Langsam begann die Stadt wieder aus der grausigen Verwüstung empor zu wachsen. Das Gemeinwesen erhob sich zu rüstiger Kraft, das bürgerliche und kirchliche Leben entfaltete sich zu glänzender Blüthe. Köln dehnte seinen Bering nach aussen immer weiter aus und zog die um die alten Mauerreste liegenden Dörfchen und Vorstädte in den städtischen Bezirk. Eine Centralisation der Rechtspflege und bürgerlichen Verwaltung widersprach den damaligen Verhältnissen und Zuständen. Jeder Pfarrbezirk hatte seine besondere Verwaltung, und die einzelnen Gerichte waren mit der Rechtspflege der in ihrem Bezirke eingesessenen Einwohner betraut. Darum gab es auch keinen Sammelpunkt für die öffentlichen Urkunden und Schriftstücke; diese waren zerstreut in den Gerichtshäusern, Schreinen und Stiftern.
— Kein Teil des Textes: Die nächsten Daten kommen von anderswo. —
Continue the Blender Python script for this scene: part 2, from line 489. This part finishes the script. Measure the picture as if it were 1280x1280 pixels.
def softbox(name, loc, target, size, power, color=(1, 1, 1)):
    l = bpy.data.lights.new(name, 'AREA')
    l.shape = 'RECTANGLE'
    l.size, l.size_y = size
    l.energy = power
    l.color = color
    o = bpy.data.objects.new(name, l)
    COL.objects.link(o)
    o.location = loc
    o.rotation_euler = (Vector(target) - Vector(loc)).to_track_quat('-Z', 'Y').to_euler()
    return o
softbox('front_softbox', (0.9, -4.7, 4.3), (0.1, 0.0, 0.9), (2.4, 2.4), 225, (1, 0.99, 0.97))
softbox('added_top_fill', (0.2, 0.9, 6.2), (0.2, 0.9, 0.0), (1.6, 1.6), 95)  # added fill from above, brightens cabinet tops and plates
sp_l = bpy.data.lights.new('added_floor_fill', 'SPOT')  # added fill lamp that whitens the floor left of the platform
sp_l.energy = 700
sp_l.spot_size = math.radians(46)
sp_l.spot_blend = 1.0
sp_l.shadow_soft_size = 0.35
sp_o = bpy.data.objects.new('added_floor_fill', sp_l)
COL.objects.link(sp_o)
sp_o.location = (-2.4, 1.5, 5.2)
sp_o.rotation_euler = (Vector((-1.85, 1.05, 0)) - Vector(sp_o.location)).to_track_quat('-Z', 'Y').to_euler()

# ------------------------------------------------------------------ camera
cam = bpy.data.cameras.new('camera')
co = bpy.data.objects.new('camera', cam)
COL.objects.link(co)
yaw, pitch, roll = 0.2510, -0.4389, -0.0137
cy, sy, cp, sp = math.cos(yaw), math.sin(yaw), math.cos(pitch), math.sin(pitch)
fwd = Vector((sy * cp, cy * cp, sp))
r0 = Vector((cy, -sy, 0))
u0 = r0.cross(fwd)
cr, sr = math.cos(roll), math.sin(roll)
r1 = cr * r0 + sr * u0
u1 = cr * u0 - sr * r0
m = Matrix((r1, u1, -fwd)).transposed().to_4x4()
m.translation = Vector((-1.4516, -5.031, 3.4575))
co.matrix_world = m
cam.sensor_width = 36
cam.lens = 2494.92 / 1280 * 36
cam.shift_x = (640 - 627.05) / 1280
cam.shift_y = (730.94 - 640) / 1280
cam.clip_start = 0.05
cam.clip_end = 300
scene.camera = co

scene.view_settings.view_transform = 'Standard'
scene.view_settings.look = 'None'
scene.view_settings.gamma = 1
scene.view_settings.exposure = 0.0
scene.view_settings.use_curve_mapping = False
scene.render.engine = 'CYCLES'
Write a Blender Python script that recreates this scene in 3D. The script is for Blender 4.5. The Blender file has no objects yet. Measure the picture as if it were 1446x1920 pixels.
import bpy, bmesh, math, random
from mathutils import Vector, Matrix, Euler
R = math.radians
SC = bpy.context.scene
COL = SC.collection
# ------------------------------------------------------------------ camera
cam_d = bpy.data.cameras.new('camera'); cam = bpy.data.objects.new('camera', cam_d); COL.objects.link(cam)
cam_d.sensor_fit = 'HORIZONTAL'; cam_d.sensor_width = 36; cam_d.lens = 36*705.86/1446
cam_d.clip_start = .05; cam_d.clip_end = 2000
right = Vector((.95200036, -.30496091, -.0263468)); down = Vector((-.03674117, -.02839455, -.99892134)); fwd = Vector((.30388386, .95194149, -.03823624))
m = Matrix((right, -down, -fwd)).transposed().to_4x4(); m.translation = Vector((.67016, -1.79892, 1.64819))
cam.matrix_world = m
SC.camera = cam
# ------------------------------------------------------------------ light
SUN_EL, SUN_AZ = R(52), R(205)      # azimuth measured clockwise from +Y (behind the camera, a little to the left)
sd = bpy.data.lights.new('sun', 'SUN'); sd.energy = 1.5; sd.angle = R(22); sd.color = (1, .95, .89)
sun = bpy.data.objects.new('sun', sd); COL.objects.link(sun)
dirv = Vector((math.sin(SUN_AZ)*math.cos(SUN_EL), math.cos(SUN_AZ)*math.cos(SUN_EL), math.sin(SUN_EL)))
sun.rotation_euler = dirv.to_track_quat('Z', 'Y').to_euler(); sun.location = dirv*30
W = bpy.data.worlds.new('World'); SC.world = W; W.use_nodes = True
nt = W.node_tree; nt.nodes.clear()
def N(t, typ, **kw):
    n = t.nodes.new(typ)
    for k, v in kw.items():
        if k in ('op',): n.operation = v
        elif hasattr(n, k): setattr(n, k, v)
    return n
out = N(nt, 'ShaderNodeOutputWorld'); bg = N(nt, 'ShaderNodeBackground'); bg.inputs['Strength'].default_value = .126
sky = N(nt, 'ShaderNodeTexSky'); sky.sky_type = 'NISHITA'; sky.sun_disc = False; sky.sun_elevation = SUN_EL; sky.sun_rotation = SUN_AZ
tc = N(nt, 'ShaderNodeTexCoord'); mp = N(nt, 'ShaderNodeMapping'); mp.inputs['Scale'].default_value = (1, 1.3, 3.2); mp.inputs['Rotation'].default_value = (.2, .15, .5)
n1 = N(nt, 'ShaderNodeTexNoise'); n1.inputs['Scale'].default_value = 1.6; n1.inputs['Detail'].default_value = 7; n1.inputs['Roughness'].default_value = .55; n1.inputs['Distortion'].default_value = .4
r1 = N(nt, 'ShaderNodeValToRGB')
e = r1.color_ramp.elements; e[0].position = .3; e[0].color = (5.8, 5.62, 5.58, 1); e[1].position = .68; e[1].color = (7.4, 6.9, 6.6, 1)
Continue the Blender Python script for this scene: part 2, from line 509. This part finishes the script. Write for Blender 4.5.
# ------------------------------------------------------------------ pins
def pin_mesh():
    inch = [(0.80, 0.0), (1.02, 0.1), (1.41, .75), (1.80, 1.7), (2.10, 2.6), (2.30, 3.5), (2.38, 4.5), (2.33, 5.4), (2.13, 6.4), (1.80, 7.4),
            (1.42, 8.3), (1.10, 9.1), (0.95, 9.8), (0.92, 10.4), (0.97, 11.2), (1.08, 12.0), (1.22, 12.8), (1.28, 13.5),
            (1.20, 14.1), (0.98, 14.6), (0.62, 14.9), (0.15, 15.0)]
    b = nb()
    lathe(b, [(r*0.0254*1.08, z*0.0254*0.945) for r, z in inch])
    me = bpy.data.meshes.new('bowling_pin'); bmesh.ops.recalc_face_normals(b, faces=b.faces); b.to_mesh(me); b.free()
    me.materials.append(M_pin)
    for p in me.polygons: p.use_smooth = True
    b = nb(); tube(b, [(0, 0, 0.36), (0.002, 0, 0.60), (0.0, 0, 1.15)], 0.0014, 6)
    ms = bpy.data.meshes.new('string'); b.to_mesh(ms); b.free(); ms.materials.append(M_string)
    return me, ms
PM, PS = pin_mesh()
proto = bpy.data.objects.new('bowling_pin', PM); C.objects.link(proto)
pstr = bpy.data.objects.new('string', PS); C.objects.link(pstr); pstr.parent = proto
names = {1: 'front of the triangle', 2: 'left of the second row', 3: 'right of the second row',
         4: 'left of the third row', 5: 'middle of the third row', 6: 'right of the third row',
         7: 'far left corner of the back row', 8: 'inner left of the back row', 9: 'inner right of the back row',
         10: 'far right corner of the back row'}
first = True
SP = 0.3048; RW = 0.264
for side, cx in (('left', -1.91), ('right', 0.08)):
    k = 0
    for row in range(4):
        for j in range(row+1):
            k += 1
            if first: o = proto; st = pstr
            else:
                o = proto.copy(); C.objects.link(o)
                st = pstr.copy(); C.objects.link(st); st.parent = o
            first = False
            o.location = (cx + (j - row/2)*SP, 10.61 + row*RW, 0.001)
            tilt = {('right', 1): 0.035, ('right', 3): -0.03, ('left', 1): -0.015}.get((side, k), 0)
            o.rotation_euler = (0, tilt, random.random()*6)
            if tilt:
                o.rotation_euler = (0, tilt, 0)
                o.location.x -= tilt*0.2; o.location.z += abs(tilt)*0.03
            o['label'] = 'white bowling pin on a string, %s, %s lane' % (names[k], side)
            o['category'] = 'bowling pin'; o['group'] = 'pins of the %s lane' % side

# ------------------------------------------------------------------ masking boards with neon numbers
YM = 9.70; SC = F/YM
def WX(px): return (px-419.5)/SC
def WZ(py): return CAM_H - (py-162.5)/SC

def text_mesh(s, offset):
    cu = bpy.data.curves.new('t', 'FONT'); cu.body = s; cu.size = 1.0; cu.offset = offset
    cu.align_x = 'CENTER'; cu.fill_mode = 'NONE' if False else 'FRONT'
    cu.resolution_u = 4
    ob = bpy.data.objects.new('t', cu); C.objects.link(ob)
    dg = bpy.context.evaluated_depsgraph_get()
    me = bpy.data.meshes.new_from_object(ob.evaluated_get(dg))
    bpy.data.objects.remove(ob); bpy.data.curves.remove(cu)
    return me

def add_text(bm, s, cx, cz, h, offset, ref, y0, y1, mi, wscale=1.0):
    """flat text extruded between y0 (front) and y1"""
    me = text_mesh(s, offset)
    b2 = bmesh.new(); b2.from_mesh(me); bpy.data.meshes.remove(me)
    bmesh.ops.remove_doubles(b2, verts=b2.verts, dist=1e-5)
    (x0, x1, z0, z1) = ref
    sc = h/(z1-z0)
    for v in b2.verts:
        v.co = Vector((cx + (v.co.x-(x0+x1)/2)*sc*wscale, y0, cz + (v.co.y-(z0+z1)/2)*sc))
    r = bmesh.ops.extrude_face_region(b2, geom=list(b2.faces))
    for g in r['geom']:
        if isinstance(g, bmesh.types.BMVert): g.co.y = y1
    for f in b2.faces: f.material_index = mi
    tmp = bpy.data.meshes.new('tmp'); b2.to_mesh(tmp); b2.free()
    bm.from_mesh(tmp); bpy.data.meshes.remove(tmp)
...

Nur in Sachen, die unter den Gerichtsbann des Burggrafen oder unter die geistliche Jurisdiction des Bischofs fielen, hatten sämmtliche Gemeinden der Vorstädte wie der Altstadt gemeinschaftliches Forum. Im erzbischöflichen Saale befand sich das Archiv für die Schriftstücke dieses Gerichts. Ein drittes gemeinschaftliches Band waren das Schutzverhältniss, in welchem die Kölner Einwohnerschaft zum edlen Vogt stand. Der Vogt hatte die Pflicht, die Rechte der Stadt zu schützen und ihre Privilegien zu conserviren. Er hatte seinen Sitz in einem festungsartigen, mit Thürmen versehenen Hofe am Lorenzplatz, dem späteren Hause »zur Stesse«. In dem Gewölbe dieser Burg hielt er die städtischen Freibriefe bewahrt.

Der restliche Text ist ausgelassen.